Articles | Volume 9, issue 3/4
https://doi.org/10.5194/npg-9-165-2002
https://doi.org/10.5194/npg-9-165-2002
31 Aug 2002
31 Aug 2002

The Karlsruhe Dynamo Experiment

U. Müller and R. Stieglitz

Abstract. It has been shown theoretically in the past that homogeneous dynamos may occur in electrically conducting fluids for various vortical velocity fields. Roberts (1972) investigated spatially periodic, infinitely extended fields of vortices which Busse (1978, 1992) confined to a finite cylindrical domain. Based on Busse's vortex arrangement a conceptual design for an experimental homogeneous dynamo has been developed and a test facility was setup at the Forschungszentrum Karlsruhe.
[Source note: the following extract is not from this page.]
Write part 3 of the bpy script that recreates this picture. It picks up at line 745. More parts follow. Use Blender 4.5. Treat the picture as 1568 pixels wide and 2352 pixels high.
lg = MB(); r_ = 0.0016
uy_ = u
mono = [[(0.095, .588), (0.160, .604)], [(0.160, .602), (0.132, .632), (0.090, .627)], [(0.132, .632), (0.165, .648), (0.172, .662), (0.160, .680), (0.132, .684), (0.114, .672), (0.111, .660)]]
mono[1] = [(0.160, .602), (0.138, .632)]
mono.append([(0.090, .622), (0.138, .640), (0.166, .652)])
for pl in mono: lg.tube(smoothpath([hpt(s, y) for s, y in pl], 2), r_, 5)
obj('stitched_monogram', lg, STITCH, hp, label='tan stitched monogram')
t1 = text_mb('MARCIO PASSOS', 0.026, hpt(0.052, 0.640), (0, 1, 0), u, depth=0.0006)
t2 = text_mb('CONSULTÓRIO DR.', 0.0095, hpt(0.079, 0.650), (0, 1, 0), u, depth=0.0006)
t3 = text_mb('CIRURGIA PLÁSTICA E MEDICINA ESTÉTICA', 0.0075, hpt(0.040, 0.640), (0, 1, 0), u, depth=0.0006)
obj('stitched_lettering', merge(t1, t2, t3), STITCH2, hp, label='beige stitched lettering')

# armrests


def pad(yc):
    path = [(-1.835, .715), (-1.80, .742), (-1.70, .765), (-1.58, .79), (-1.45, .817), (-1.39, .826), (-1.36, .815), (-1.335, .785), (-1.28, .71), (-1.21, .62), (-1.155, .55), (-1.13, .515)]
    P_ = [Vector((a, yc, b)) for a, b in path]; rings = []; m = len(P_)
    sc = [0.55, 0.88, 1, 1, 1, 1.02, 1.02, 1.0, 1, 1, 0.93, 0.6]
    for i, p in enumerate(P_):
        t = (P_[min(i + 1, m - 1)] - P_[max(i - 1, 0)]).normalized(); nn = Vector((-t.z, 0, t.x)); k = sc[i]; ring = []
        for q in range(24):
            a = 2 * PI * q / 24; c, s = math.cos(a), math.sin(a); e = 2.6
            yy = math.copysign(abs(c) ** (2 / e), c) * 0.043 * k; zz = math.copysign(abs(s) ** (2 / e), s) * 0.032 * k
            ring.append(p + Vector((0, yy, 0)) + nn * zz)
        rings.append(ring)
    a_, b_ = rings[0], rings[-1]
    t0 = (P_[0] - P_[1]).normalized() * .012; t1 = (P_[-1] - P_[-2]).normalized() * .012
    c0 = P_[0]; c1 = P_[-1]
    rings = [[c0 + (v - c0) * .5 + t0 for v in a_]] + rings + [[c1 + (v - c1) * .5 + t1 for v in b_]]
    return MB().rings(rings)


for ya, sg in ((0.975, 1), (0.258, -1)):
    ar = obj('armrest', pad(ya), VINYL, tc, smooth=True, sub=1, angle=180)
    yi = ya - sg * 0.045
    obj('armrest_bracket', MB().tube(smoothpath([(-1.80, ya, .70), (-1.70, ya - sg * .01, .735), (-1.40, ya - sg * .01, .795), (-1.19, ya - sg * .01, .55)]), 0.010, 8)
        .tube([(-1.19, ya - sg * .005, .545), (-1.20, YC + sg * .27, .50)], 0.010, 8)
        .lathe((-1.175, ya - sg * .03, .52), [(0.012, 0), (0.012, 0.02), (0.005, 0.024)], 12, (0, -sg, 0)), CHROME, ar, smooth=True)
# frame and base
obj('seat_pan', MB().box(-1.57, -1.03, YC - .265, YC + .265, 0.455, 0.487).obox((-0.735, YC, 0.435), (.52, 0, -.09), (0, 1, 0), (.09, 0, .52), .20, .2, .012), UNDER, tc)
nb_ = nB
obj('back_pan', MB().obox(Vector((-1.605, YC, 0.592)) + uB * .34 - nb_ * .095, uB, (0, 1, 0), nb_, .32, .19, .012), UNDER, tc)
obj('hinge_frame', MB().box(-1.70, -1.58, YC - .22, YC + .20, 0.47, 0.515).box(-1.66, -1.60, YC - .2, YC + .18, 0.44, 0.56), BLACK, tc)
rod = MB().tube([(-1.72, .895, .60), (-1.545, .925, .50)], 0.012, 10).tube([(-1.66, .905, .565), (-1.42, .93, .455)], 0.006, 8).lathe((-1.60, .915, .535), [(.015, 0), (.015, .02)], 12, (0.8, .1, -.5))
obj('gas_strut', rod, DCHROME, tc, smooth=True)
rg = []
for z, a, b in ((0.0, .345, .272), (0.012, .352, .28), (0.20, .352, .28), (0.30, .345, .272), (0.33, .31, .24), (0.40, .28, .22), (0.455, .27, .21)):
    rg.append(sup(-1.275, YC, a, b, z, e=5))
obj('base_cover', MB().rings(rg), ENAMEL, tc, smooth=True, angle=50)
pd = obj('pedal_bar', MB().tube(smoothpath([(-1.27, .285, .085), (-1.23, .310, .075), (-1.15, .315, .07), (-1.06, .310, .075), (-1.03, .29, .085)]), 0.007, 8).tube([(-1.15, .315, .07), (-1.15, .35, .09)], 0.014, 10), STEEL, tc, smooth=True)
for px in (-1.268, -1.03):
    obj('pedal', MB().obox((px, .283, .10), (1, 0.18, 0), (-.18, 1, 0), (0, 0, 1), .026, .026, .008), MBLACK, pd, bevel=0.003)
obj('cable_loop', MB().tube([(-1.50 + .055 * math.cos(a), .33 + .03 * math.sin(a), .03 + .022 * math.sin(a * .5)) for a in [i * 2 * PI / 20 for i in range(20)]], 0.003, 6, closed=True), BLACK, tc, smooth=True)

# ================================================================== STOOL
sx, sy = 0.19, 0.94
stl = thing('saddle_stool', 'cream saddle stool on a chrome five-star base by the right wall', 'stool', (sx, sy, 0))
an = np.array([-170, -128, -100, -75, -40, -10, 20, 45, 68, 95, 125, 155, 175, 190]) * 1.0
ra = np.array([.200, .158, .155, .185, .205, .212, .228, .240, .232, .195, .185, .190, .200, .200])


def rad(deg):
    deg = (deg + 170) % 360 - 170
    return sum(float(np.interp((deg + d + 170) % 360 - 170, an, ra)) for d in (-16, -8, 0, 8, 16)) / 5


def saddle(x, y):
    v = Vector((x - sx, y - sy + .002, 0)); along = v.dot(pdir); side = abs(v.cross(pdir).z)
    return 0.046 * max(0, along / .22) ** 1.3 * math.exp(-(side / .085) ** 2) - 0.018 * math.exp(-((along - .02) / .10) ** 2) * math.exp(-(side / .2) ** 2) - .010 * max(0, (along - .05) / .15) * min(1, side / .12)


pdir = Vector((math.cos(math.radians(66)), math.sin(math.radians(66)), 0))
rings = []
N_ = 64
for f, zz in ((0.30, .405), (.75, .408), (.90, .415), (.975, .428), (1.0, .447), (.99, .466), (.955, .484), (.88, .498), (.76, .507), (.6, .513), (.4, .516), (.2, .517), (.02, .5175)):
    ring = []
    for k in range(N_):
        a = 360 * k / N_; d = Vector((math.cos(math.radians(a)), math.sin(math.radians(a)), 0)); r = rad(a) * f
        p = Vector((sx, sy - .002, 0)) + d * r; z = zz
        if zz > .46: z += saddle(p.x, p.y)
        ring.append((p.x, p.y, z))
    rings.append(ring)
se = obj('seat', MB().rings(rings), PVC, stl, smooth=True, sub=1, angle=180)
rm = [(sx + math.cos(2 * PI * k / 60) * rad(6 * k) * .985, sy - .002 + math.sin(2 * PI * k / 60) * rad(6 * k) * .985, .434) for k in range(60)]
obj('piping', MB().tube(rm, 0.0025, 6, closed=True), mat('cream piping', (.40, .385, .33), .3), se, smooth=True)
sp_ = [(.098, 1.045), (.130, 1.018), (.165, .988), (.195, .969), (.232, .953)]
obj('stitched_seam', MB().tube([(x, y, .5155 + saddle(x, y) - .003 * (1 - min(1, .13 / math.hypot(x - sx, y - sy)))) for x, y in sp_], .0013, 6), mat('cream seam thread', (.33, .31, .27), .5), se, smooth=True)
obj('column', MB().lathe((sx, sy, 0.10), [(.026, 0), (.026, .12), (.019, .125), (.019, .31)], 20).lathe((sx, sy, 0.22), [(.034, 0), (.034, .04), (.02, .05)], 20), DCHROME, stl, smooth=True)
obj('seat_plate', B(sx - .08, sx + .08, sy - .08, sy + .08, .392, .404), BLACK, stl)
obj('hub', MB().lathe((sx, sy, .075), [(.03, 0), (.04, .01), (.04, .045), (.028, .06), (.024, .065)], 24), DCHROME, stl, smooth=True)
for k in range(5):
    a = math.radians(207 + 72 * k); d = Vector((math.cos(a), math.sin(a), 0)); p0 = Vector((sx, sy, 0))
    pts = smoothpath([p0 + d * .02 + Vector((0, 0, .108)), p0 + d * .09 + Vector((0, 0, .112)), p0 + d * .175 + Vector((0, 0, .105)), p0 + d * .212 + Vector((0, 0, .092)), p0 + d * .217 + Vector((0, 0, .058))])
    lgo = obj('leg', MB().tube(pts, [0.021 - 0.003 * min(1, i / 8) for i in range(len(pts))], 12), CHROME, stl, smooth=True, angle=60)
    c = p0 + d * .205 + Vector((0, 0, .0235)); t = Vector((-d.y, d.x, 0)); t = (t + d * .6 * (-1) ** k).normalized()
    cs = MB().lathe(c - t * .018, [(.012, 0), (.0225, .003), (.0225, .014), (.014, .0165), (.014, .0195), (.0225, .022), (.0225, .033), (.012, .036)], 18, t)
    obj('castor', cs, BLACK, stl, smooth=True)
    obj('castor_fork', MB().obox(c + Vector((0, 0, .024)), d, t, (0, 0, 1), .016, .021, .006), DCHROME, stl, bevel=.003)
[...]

The first experiments demonstrated that permanent dynamo action can be generated in a cylindrical container filled with liquid sodium in which by means of guide tubes counterrotating and countercurrent spiral vortices are established. The dynamo is self-exciting and the magnetic field saturates at a mean value for fixed super-critical flow rates. The instantaneous magnetic field fluctuates around this mean value by an order of about 5%. As predicted by theory the mode of the observed magnetic field is non-axisymmetric. In a series of experiments a phase- and a bifurcation diagram has been derived as a function of the spiral and axial flow rates.